*REQUIREMENT*
Repeat all the material exactly; pictures stay out of your copy.

[Scene script records]
==================================================

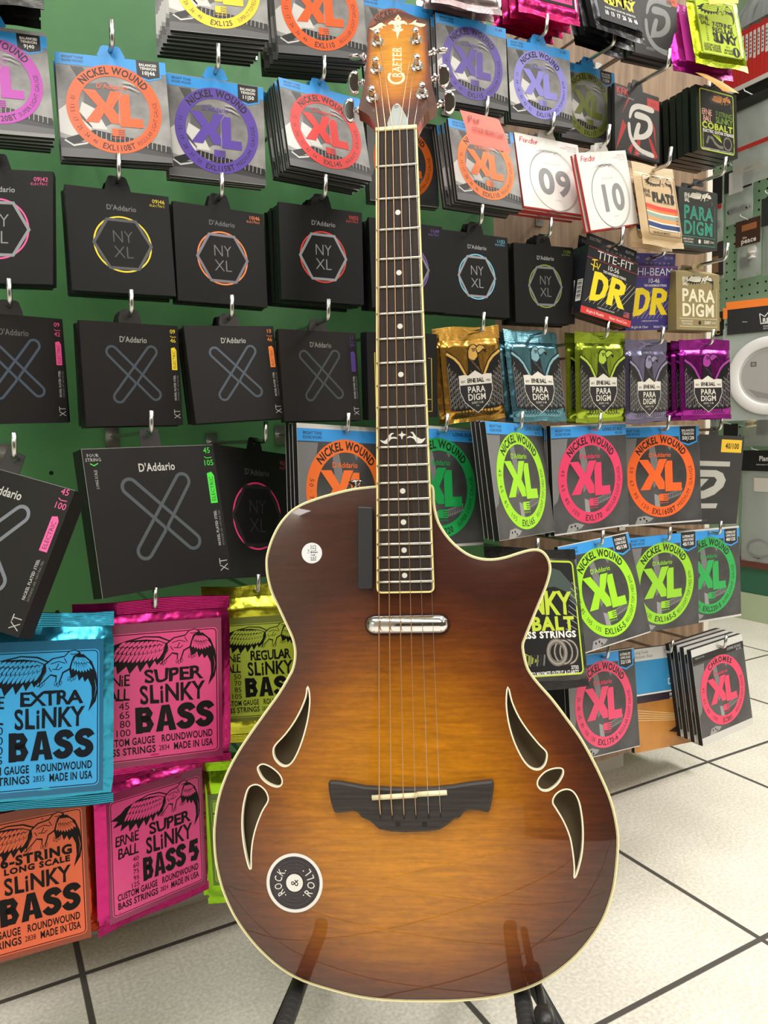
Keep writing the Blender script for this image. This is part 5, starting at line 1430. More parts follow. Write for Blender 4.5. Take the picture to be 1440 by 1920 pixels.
clear_bag('accessory_bag', 'clear blister with black parts beside the dark grey pack', 1.905, .54, .06, .40, (30, 30, 32), .05, [('clip', 'bar', 0, -20, 34, 26, (40, 40, 44)), ('clip', 'bar', 0, -80, 34, 26, (200, 200, 196)), ('clip', 'bar', 0, -140, 34, 26, (40, 40, 44))])
clear_bag('accessory_bag', 'dark pack with cream bars behind the yellow stickered pack', 2.02, .72, .10, .12, (30, 28, 30), .015, [('bar', 'bar', -30, 20, 26, 30, (222, 214, 190)), ('bar', 'bar', 2, 20, 26, 30, (222, 214, 190)), ('bar', 'bar', 34, 0, 20, 90, (30, 30, 34))])

# drum port ring in its bag, orange and black header
t = empty('drum_ring_pack', wmw(2.42, 1.672, .905, -62), 'clear pack with a large white ring under an orange and black header', 'accessory pack')
A = Art(); A.box(-150, 150, 2, 3, -150, 172, CLEAR2); A.build('plastic_bag', t)
A = Art()
n = 64
A.lathe([(.096, .0), (.134, .0), (.134, -.004), (.128, -.007), (.102, -.007), (.096, -.004), (.096, 0)], (0, -.001, 0), (0, 1, 0), mat((232, 230, 230), rough=.35), n)
A.build('white_ring', t)
A = Art(); A.ring(0, 0, 96, 90, mat((196, 194, 194)), 4, 64); A.disc(0, 0, 94, mat((168, 164, 162), rough=.5), 1, 64)
A.poly([(-70, -40), (-40, -72), (20, -84), (70, -60), (84, -30), (60, -50), (10, -66), (-36, -52)], mat((140, 138, 138), rough=.5), 3)
A.rect(-60, 34, -42, 50, mat((70, 70, 74)), 5); A.rect(-57, 37, -45, 47, mat((150, 148, 148)), 6); A.text('5.5', -51, 42, 5, INK, 7)
A.build('paper_insert', t)
A = Art(); A.box(-136, 136, -4, -2, 150, 236, mat((38, 38, 40), rough=.4)); A.face = -.004
wh = mat((226, 226, 226))
A.stroke([(-34, 212), (-30, 178), (30, 178), (34, 212), (18, 200), (0, 222), (-18, 200), (-34, 212)], 3, wh, 2, closed=False)
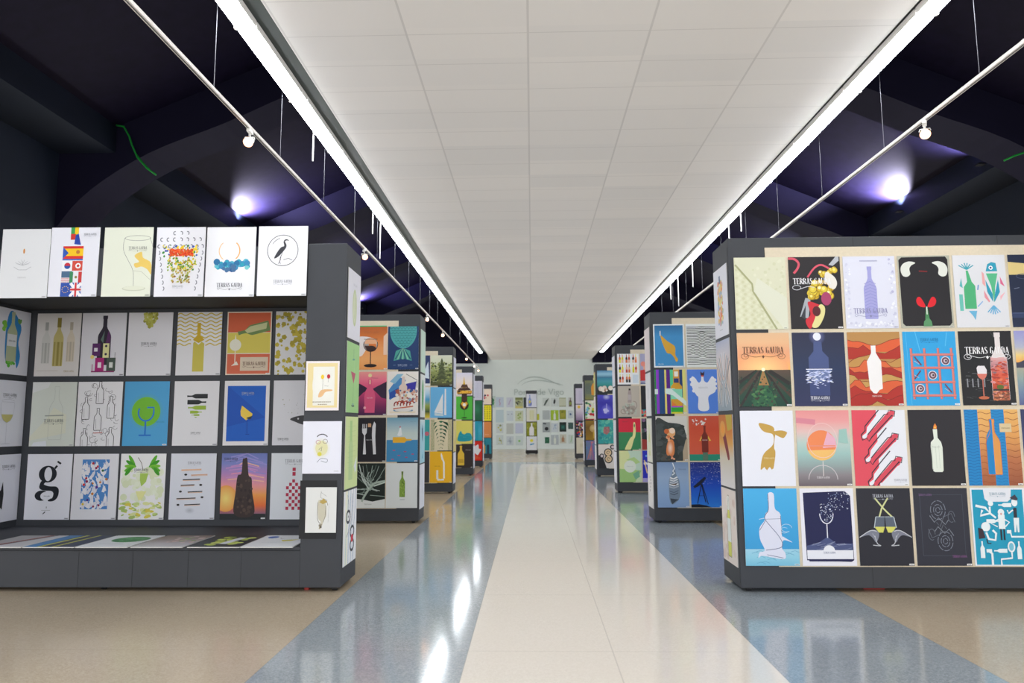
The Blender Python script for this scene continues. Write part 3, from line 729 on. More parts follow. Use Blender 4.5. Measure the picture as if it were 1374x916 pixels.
a = art('4ba2d6'); a.glow(2.5, 3.7, 2.0, 2.1, '6fbb24', '4ba2d6').circ(2.5, 3.7, 1.6, '70ba28', 32).arc(2.5, 3.6, .85, .9, 150, 360, .17, '1a70c8').line([(3.35, 3.6), (3.35, 4.15), (2.6, 4.15)], .17, '1a70c8').rect(2.4, 1.2, 2.58, 2.8, '1a70c8').rect(1.8, 1.05, 3.15, 1.22, '1a70c8').terras(4.1, 2.5, 1.0, '3a90b0', False).sticker(); R2_.append((a, 'sky blue poster with a blue wine glass symbol on a green disc, in the recess'))
a = art('e4e4e8')
for y, x, h, w2, c, ro in ((5.35, 3.75, 2.3, .5, '202226', 90), (4.7, 1.5, 2.1, .5, '202226', -90), (4.1, 3.6, 2.0, .45, '9ab83a', 90), (3.62, 1.85, 1.3, .32, '9ab83a', -90), (3.3, 2.9, .9, .2, '9ab83a', 90)): a.bottle(x, y, h, w2, c, ro)
a.poly([(2.3, 3.1), (2.7, 3.1), (2.5, 3.0)], '9ab83a').terras(2.55, 1.3, 1.1, '777a80').sticker('b0b0b8'); R2_.append((a, 'white poster with lying black and green bottles stacked into a glass shape, in the recess'))
a = art('e8e6e8'); a.rect(.35, .45, 4.6, 6.45, '0f5ec4').poly([(.35, 2), (.35, 6.45), (4.6, 3)], '0a52b8').poly([(1.9, 3.2), (2.5, 2.7), (3.1, 3.1), (3.2, 3.4), (2.0, 4.3), (1.85, 3.7)], 'f0cf50').poly([(2.5, 2.9), (3.0, 2.8), (3.2, 3.2), (2.6, 3.0)], '2a3a40').line([(2.6, 2.8), (2.65, 1.3)], .06, '0a3a90').line([(2.5, 1.2), (2.9, 1.2)], .06, '0a3a90').terras(2.6, 5.55, 1.4, 'a8b4c8').sticker('c0c0c8'); R2_.append((a, 'royal blue poster in a white border with a yellow wine wedge, in the recess'))
a = art('dcdce2'); a.spoly([(1.9, 2.8), (2.6, 3.1), (3.6, 3.2), (5, 2.9), (5, 2.1), (3.4, 2.2), (2.5, 2.5)], '3a3a3e').circ(2.8, 2.85, .1, 'c8c8cc', 8).dots(12, 1, 3, 3.5, 6, ['c0c0c4', 'a8a890'], .03, .07, 4).terras(1.2, .6, 1.2, '5a5c62'); R2_.append((a, 'light grey poster with a dark fish head poking in, half hidden by the pillar'))
R3_ = []
a = art('e2e3ee'); a.terras(3.2, 5.6, 1.9, '6f727c').poly([(0, 5.6), (.4, 5.0), (.5, 4.5), (.9, 4.9), (1.2, 3.6), (1.6, 3.8), (1.8, 2.9), (2.3, 3.4), (2.5, 4.2), (2.7, 2.9), (2.6, 1.3), (1.5, 2.2), (0, 2.8)], '14151a').arc(0, 1.4, 1.4, .5, -60, 90, .05, '6a6c74').line([(0, .3), (2, .3)], .05, '6a6c74'); R3_.append((a, 'white poster with a black grassy silhouette, lowest on the booth side wall'))
a = art('e6e7f0')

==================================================

*PROBLEM SOLUTION*
Keep writing the Blender script for this image. This is part 5, starting at line 1430. More parts follow. Write for Blender 4.5. Take the picture to be 1440 by 1920 pixels.
clear_bag('accessory_bag', 'clear blister with black parts beside the dark grey pack', 1.905, .54, .06, .40, (30, 30, 32), .05, [('clip', 'bar', 0, -20, 34, 26, (40, 40, 44)), ('clip', 'bar', 0, -80, 34, 26, (200, 200, 196)), ('clip', 'bar', 0, -140, 34, 26, (40, 40, 44))])
clear_bag('accessory_bag', 'dark pack with cream bars behind the yellow stickered pack', 2.02, .72, .10, .12, (30, 28, 30), .015, [('bar', 'bar', -30, 20, 26, 30, (222, 214, 190)), ('bar', 'bar', 2, 20, 26, 30, (222, 214, 190)), ('bar', 'bar', 34, 0, 20, 90, (30, 30, 34))])

# drum port ring in its bag, orange and black header
t = empty('drum_ring_pack', wmw(2.42, 1.672, .905, -62), 'clear pack with a large white ring under an orange and black header', 'accessory pack')
A = Art(); A.box(-150, 150, 2, 3, -150, 172, CLEAR2); A.build('plastic_bag', t)
A = Art()
n = 64
A.lathe([(.096, .0), (.134, .0), (.134, -.004), (.128, -.007), (.102, -.007), (.096, -.004), (.096, 0)], (0, -.001, 0), (0, 1, 0), mat((232, 230, 230), rough=.35), n)
A.build('white_ring', t)
A = Art(); A.ring(0, 0, 96, 90, mat((196, 194, 194)), 4, 64); A.disc(0, 0, 94, mat((168, 164, 162), rough=.5), 1, 64)
A.poly([(-70, -40), (-40, -72), (20, -84), (70, -60), (84, -30), (60, -50), (10, -66), (-36, -52)], mat((140, 138, 138), rough=.5), 3)
A.rect(-60, 34, -42, 50, mat((70, 70, 74)), 5); A.rect(-57, 37, -45, 47, mat((150, 148, 148)), 6); A.text('5.5', -51, 42, 5, INK, 7)
A.build('paper_insert', t)
A = Art(); A.box(-136, 136, -4, -2, 150, 236, mat((38, 38, 40), rough=.4)); A.face = -.004
wh = mat((226, 226, 226))
A.stroke([(-34, 212), (-30, 178), (30, 178), (34, 212), (18, 200), (0, 222), (-18, 200), (-34, 212)], 3, wh, 2, closed=False)
The Blender Python script for this scene continues. Write part 3, from line 729 on. More parts follow. Use Blender 4.5. Measure the picture as if it were 1374x916 pixels.
a = art('4ba2d6'); a.glow(2.5, 3.7, 2.0, 2.1, '6fbb24', '4ba2d6').circ(2.5, 3.7, 1.6, '70ba28', 32).arc(2.5, 3.6, .85, .9, 150, 360, .17, '1a70c8').line([(3.35, 3.6), (3.35, 4.15), (2.6, 4.15)], .17, '1a70c8').rect(2.4, 1.2, 2.58, 2.8, '1a70c8').rect(1.8, 1.05, 3.15, 1.22, '1a70c8').terras(4.1, 2.5, 1.0, '3a90b0', False).sticker(); R2_.append((a, 'sky blue poster with a blue wine glass symbol on a green disc, in the recess'))
a = art('e4e4e8')
for y, x, h, w2, c, ro in ((5.35, 3.75, 2.3, .5, '202226', 90), (4.7, 1.5, 2.1, .5, '202226', -90), (4.1, 3.6, 2.0, .45, '9ab83a', 90), (3.62, 1.85, 1.3, .32, '9ab83a', -90), (3.3, 2.9, .9, .2, '9ab83a', 90)): a.bottle(x, y, h, w2, c, ro)
a.poly([(2.3, 3.1), (2.7, 3.1), (2.5, 3.0)], '9ab83a').terras(2.55, 1.3, 1.1, '777a80').sticker('b0b0b8'); R2_.append((a, 'white poster with lying black and green bottles stacked into a glass shape, in the recess'))
a = art('e8e6e8'); a.rect(.35, .45, 4.6, 6.45, '0f5ec4').poly([(.35, 2), (.35, 6.45), (4.6, 3)], '0a52b8').poly([(1.9, 3.2), (2.5, 2.7), (3.1, 3.1), (3.2, 3.4), (2.0, 4.3), (1.85, 3.7)], 'f0cf50').poly([(2.5, 2.9), (3.0, 2.8), (3.2, 3.2), (2.6, 3.0)], '2a3a40').line([(2.6, 2.8), (2.65, 1.3)], .06, '0a3a90').line([(2.5, 1.2), (2.9, 1.2)], .06, '0a3a90').terras(2.6, 5.55, 1.4, 'a8b4c8').sticker('c0c0c8'); R2_.append((a, 'royal blue poster in a white border with a yellow wine wedge, in the recess'))
a = art('dcdce2'); a.spoly([(1.9, 2.8), (2.6, 3.1), (3.6, 3.2), (5, 2.9), (5, 2.1), (3.4, 2.2), (2.5, 2.5)], '3a3a3e').circ(2.8, 2.85, .1, 'c8c8cc', 8).dots(12, 1, 3, 3.5, 6, ['c0c0c4', 'a8a890'], .03, .07, 4).terras(1.2, .6, 1.2, '5a5c62'); R2_.append((a, 'light grey poster with a dark fish head poking in, half hidden by the pillar'))
R3_ = []
a = art('e2e3ee'); a.terras(3.2, 5.6, 1.9, '6f727c').poly([(0, 5.6), (.4, 5.0), (.5, 4.5), (.9, 4.9), (1.2, 3.6), (1.6, 3.8), (1.8, 2.9), (2.3, 3.4), (2.5, 4.2), (2.7, 2.9), (2.6, 1.3), (1.5, 2.2), (0, 2.8)], '14151a').arc(0, 1.4, 1.4, .5, -60, 90, .05, '6a6c74').line([(0, .3), (2, .3)], .05, '6a6c74'); R3_.append((a, 'white poster with a black grassy silhouette, lowest on the booth side wall'))
a = art('e6e7f0')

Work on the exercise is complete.